Instruction - Provide an exact transcription of all the records.

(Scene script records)
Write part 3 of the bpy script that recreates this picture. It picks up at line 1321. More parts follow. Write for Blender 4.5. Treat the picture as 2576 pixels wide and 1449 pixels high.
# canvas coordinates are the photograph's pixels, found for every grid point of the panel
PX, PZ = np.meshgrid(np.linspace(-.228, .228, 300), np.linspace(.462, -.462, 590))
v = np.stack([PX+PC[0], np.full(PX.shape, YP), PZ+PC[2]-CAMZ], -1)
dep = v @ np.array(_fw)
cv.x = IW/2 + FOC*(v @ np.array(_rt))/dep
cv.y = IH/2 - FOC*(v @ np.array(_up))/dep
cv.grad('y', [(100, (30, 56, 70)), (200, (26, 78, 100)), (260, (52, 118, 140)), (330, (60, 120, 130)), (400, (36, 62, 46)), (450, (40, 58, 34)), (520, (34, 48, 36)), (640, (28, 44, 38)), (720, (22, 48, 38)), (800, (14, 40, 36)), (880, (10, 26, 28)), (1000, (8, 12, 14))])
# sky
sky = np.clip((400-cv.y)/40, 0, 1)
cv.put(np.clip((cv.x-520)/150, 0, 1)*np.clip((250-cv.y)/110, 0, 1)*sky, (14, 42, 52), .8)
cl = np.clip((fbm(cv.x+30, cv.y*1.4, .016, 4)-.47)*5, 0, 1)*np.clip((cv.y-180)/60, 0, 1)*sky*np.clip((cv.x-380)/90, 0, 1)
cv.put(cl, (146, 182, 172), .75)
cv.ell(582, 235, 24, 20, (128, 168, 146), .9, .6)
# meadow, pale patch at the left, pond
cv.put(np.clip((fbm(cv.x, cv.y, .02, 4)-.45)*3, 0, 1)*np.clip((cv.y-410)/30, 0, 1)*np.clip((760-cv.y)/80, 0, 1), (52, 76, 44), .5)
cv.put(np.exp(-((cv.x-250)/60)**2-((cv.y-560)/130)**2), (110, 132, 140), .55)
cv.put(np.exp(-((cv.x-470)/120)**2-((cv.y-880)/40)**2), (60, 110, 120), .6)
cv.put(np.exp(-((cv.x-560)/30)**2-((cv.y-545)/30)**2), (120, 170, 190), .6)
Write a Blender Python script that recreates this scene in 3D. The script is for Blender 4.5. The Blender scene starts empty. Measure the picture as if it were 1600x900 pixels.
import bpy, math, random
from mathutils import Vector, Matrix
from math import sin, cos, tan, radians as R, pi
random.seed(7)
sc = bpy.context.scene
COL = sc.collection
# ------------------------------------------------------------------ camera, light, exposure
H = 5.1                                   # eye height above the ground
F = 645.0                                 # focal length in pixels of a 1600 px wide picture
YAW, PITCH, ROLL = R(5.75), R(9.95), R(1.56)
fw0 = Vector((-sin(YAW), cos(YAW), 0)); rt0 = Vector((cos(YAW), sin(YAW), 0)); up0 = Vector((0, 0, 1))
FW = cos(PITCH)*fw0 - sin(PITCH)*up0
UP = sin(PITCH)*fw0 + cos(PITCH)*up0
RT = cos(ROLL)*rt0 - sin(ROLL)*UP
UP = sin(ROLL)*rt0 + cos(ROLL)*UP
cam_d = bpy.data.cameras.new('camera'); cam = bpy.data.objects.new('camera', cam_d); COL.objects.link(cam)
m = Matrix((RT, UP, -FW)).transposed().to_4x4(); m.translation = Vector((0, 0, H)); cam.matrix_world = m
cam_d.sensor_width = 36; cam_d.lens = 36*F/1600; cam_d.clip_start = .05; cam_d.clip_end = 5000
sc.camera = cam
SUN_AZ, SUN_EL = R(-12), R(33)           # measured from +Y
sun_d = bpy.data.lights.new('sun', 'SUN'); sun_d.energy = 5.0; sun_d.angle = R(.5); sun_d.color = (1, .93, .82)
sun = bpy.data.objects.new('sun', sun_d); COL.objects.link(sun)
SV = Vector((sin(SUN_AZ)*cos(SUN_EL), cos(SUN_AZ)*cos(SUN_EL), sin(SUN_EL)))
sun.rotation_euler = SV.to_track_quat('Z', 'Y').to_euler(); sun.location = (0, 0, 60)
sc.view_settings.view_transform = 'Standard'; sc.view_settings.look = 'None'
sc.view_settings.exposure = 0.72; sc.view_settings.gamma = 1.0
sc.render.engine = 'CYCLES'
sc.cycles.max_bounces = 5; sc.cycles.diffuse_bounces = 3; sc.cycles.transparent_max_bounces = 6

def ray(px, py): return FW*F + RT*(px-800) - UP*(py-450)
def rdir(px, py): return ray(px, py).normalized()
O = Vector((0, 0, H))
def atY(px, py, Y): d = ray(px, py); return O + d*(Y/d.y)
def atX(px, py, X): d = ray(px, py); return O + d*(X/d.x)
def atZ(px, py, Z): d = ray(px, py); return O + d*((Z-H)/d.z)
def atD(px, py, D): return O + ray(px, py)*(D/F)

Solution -
Write part 3 of the bpy script that recreates this picture. It picks up at line 1321. More parts follow. Write for Blender 4.5. Treat the picture as 2576 pixels wide and 1449 pixels high.
# canvas coordinates are the photograph's pixels, found for every grid point of the panel
PX, PZ = np.meshgrid(np.linspace(-.228, .228, 300), np.linspace(.462, -.462, 590))
v = np.stack([PX+PC[0], np.full(PX.shape, YP), PZ+PC[2]-CAMZ], -1)
dep = v @ np.array(_fw)
cv.x = IW/2 + FOC*(v @ np.array(_rt))/dep
cv.y = IH/2 - FOC*(v @ np.array(_up))/dep
cv.grad('y', [(100, (30, 56, 70)), (200, (26, 78, 100)), (260, (52, 118, 140)), (330, (60, 120, 130)), (400, (36, 62, 46)), (450, (40, 58, 34)), (520, (34, 48, 36)), (640, (28, 44, 38)), (720, (22, 48, 38)), (800, (14, 40, 36)), (880, (10, 26, 28)), (1000, (8, 12, 14))])
# sky
sky = np.clip((400-cv.y)/40, 0, 1)
cv.put(np.clip((cv.x-520)/150, 0, 1)*np.clip((250-cv.y)/110, 0, 1)*sky, (14, 42, 52), .8)
cl = np.clip((fbm(cv.x+30, cv.y*1.4, .016, 4)-.47)*5, 0, 1)*np.clip((cv.y-180)/60, 0, 1)*sky*np.clip((cv.x-380)/90, 0, 1)
cv.put(cl, (146, 182, 172), .75)
cv.ell(582, 235, 24, 20, (128, 168, 146), .9, .6)
# meadow, pale patch at the left, pond
cv.put(np.clip((fbm(cv.x, cv.y, .02, 4)-.45)*3, 0, 1)*np.clip((cv.y-410)/30, 0, 1)*np.clip((760-cv.y)/80, 0, 1), (52, 76, 44), .5)
cv.put(np.exp(-((cv.x-250)/60)**2-((cv.y-560)/130)**2), (110, 132, 140), .55)
cv.put(np.exp(-((cv.x-470)/120)**2-((cv.y-880)/40)**2), (60, 110, 120), .6)
cv.put(np.exp(-((cv.x-560)/30)**2-((cv.y-545)/30)**2), (120, 170, 190), .6)
Write a Blender Python script that recreates this scene in 3D. The script is for Blender 4.5. The Blender scene starts empty. Measure the picture as if it were 1600x900 pixels.
import bpy, math, random
from mathutils import Vector, Matrix
from math import sin, cos, tan, radians as R, pi
random.seed(7)
sc = bpy.context.scene
COL = sc.collection
# ------------------------------------------------------------------ camera, light, exposure
H = 5.1                                   # eye height above the ground
F = 645.0                                 # focal length in pixels of a 1600 px wide picture
YAW, PITCH, ROLL = R(5.75), R(9.95), R(1.56)
fw0 = Vector((-sin(YAW), cos(YAW), 0)); rt0 = Vector((cos(YAW), sin(YAW), 0)); up0 = Vector((0, 0, 1))
FW = cos(PITCH)*fw0 - sin(PITCH)*up0
UP = sin(PITCH)*fw0 + cos(PITCH)*up0
RT = cos(ROLL)*rt0 - sin(ROLL)*UP
UP = sin(ROLL)*rt0 + cos(ROLL)*UP
cam_d = bpy.data.cameras.new('camera'); cam = bpy.data.objects.new('camera', cam_d); COL.objects.link(cam)
m = Matrix((RT, UP, -FW)).transposed().to_4x4(); m.translation = Vector((0, 0, H)); cam.matrix_world = m
cam_d.sensor_width = 36; cam_d.lens = 36*F/1600; cam_d.clip_start = .05; cam_d.clip_end = 5000
sc.camera = cam
SUN_AZ, SUN_EL = R(-12), R(33)           # measured from +Y
sun_d = bpy.data.lights.new('sun', 'SUN'); sun_d.energy = 5.0; sun_d.angle = R(.5); sun_d.color = (1, .93, .82)
sun = bpy.data.objects.new('sun', sun_d); COL.objects.link(sun)
SV = Vector((sin(SUN_AZ)*cos(SUN_EL), cos(SUN_AZ)*cos(SUN_EL), sin(SUN_EL)))
sun.rotation_euler = SV.to_track_quat('Z', 'Y').to_euler(); sun.location = (0, 0, 60)
sc.view_settings.view_transform = 'Standard'; sc.view_settings.look = 'None'
sc.view_settings.exposure = 0.72; sc.view_settings.gamma = 1.0
sc.render.engine = 'CYCLES'
sc.cycles.max_bounces = 5; sc.cycles.diffuse_bounces = 3; sc.cycles.transparent_max_bounces = 6

def ray(px, py): return FW*F + RT*(px-800) - UP*(py-450)
def rdir(px, py): return ray(px, py).normalized()
O = Vector((0, 0, H))
def atY(px, py, Y): d = ray(px, py); return O + d*(Y/d.y)
def atX(px, py, X): d = ray(px, py); return O + d*(X/d.x)
def atZ(px, py, Z): d = ray(px, py); return O + d*((Z-H)/d.z)
def atD(px, py, D): return O + ray(px, py)*(D/F)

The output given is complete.